Short problem> Please write out the material that follows, exactly as it stands.

Dataset excerpt>
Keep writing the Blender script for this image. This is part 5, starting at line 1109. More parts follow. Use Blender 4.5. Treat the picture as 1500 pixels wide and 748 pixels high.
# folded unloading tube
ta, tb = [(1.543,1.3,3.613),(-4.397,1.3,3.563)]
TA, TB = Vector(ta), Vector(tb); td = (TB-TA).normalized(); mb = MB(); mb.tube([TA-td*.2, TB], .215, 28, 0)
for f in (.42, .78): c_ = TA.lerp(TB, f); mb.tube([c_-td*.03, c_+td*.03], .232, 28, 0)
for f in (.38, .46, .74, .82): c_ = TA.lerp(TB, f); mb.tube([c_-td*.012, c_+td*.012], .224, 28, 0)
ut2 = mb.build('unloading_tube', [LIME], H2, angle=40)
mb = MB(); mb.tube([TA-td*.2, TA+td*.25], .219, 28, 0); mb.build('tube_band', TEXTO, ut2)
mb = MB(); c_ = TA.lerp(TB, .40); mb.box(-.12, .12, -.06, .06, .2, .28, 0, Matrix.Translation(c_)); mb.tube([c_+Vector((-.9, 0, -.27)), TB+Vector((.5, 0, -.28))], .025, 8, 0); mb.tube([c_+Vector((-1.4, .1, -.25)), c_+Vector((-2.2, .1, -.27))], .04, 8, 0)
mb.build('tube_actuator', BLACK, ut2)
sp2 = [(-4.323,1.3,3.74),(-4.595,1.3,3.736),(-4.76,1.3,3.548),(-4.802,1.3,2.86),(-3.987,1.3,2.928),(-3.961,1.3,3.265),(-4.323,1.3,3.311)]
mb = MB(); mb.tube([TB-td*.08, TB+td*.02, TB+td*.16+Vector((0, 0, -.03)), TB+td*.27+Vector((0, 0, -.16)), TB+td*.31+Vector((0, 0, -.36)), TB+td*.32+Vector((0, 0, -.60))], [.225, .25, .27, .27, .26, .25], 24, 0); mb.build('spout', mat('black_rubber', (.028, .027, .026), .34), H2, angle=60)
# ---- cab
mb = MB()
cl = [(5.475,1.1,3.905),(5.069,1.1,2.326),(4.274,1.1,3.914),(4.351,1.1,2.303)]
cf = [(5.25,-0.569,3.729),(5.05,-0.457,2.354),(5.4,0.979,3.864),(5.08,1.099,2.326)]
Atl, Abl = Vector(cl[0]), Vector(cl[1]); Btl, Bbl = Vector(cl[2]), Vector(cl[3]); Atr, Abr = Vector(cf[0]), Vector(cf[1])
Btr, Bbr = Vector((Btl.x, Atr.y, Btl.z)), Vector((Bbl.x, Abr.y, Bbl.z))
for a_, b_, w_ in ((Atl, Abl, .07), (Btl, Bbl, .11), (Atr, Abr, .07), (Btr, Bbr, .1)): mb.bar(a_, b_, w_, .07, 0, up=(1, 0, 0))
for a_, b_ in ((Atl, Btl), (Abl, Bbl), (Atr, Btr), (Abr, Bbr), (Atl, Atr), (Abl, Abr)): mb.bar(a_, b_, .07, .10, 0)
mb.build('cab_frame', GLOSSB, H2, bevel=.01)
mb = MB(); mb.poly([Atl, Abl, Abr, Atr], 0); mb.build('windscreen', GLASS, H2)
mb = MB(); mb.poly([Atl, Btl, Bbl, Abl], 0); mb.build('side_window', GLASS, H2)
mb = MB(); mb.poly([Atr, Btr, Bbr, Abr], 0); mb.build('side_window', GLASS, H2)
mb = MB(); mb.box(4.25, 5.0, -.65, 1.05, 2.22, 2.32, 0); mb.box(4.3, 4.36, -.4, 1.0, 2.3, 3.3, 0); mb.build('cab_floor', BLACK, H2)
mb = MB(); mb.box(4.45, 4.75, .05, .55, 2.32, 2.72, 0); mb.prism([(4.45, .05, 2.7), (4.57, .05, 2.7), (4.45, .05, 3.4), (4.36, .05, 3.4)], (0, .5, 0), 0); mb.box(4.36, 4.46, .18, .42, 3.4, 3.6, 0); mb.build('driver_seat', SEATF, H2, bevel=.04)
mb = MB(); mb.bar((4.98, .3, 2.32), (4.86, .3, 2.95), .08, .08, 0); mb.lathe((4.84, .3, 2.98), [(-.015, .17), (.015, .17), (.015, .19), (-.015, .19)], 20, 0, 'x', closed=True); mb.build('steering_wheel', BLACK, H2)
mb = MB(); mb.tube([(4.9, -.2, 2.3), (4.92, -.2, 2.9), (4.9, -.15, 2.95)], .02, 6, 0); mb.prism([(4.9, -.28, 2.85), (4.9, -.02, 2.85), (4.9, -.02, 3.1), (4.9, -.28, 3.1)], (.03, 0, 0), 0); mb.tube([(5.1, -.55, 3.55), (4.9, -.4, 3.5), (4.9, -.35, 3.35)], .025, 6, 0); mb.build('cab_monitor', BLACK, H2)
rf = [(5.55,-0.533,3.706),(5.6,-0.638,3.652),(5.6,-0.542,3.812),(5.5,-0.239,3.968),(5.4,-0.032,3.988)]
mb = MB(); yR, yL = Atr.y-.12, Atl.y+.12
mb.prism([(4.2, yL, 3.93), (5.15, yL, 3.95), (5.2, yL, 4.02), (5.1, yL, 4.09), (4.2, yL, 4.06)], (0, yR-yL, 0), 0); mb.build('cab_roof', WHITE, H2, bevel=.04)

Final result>
Keep writing the Blender script for this image. This is part 5, starting at line 1109. More parts follow. Use Blender 4.5. Treat the picture as 1500 pixels wide and 748 pixels high.
# folded unloading tube
ta, tb = [(1.543,1.3,3.613),(-4.397,1.3,3.563)]
TA, TB = Vector(ta), Vector(tb); td = (TB-TA).normalized(); mb = MB(); mb.tube([TA-td*.2, TB], .215, 28, 0)
for f in (.42, .78): c_ = TA.lerp(TB, f); mb.tube([c_-td*.03, c_+td*.03], .232, 28, 0)
for f in (.38, .46, .74, .82): c_ = TA.lerp(TB, f); mb.tube([c_-td*.012, c_+td*.012], .224, 28, 0)
ut2 = mb.build('unloading_tube', [LIME], H2, angle=40)
mb = MB(); mb.tube([TA-td*.2, TA+td*.25], .219, 28, 0); mb.build('tube_band', TEXTO, ut2)
mb = MB(); c_ = TA.lerp(TB, .40); mb.box(-.12, .12, -.06, .06, .2, .28, 0, Matrix.Translation(c_)); mb.tube([c_+Vector((-.9, 0, -.27)), TB+Vector((.5, 0, -.28))], .025, 8, 0); mb.tube([c_+Vector((-1.4, .1, -.25)), c_+Vector((-2.2, .1, -.27))], .04, 8, 0)
mb.build('tube_actuator', BLACK, ut2)
sp2 = [(-4.323,1.3,3.74),(-4.595,1.3,3.736),(-4.76,1.3,3.548),(-4.802,1.3,2.86),(-3.987,1.3,2.928),(-3.961,1.3,3.265),(-4.323,1.3,3.311)]
mb = MB(); mb.tube([TB-td*.08, TB+td*.02, TB+td*.16+Vector((0, 0, -.03)), TB+td*.27+Vector((0, 0, -.16)), TB+td*.31+Vector((0, 0, -.36)), TB+td*.32+Vector((0, 0, -.60))], [.225, .25, .27, .27, .26, .25], 24, 0); mb.build('spout', mat('black_rubber', (.028, .027, .026), .34), H2, angle=60)
# ---- cab
mb = MB()
cl = [(5.475,1.1,3.905),(5.069,1.1,2.326),(4.274,1.1,3.914),(4.351,1.1,2.303)]
cf = [(5.25,-0.569,3.729),(5.05,-0.457,2.354),(5.4,0.979,3.864),(5.08,1.099,2.326)]
Atl, Abl = Vector(cl[0]), Vector(cl[1]); Btl, Bbl = Vector(cl[2]), Vector(cl[3]); Atr, Abr = Vector(cf[0]), Vector(cf[1])
Btr, Bbr = Vector((Btl.x, Atr.y, Btl.z)), Vector((Bbl.x, Abr.y, Bbl.z))
for a_, b_, w_ in ((Atl, Abl, .07), (Btl, Bbl, .11), (Atr, Abr, .07), (Btr, Bbr, .1)): mb.bar(a_, b_, w_, .07, 0, up=(1, 0, 0))
for a_, b_ in ((Atl, Btl), (Abl, Bbl), (Atr, Btr), (Abr, Bbr), (Atl, Atr), (Abl, Abr)): mb.bar(a_, b_, .07, .10, 0)
mb.build('cab_frame', GLOSSB, H2, bevel=.01)
mb = MB(); mb.poly([Atl, Abl, Abr, Atr], 0); mb.build('windscreen', GLASS, H2)
mb = MB(); mb.poly([Atl, Btl, Bbl, Abl], 0); mb.build('side_window', GLASS, H2)
mb = MB(); mb.poly([Atr, Btr, Bbr, Abr], 0); mb.build('side_window', GLASS, H2)
mb = MB(); mb.box(4.25, 5.0, -.65, 1.05, 2.22, 2.32, 0); mb.box(4.3, 4.36, -.4, 1.0, 2.3, 3.3, 0); mb.build('cab_floor', BLACK, H2)
mb = MB(); mb.box(4.45, 4.75, .05, .55, 2.32, 2.72, 0); mb.prism([(4.45, .05, 2.7), (4.57, .05, 2.7), (4.45, .05, 3.4), (4.36, .05, 3.4)], (0, .5, 0), 0); mb.box(4.36, 4.46, .18, .42, 3.4, 3.6, 0); mb.build('driver_seat', SEATF, H2, bevel=.04)
mb = MB(); mb.bar((4.98, .3, 2.32), (4.86, .3, 2.95), .08, .08, 0); mb.lathe((4.84, .3, 2.98), [(-.015, .17), (.015, .17), (.015, .19), (-.015, .19)], 20, 0, 'x', closed=True); mb.build('steering_wheel', BLACK, H2)
mb = MB(); mb.tube([(4.9, -.2, 2.3), (4.92, -.2, 2.9), (4.9, -.15, 2.95)], .02, 6, 0); mb.prism([(4.9, -.28, 2.85), (4.9, -.02, 2.85), (4.9, -.02, 3.1), (4.9, -.28, 3.1)], (.03, 0, 0), 0); mb.tube([(5.1, -.55, 3.55), (4.9, -.4, 3.5), (4.9, -.35, 3.35)], .025, 6, 0); mb.build('cab_monitor', BLACK, H2)
rf = [(5.55,-0.533,3.706),(5.6,-0.638,3.652),(5.6,-0.542,3.812),(5.5,-0.239,3.968),(5.4,-0.032,3.988)]
mb = MB(); yR, yL = Atr.y-.12, Atl.y+.12
mb.prism([(4.2, yL, 3.93), (5.15, yL, 3.95), (5.2, yL, 4.02), (5.1, yL, 4.09), (4.2, yL, 4.06)], (0, yR-yL, 0), 0); mb.build('cab_roof', WHITE, H2, bevel=.04)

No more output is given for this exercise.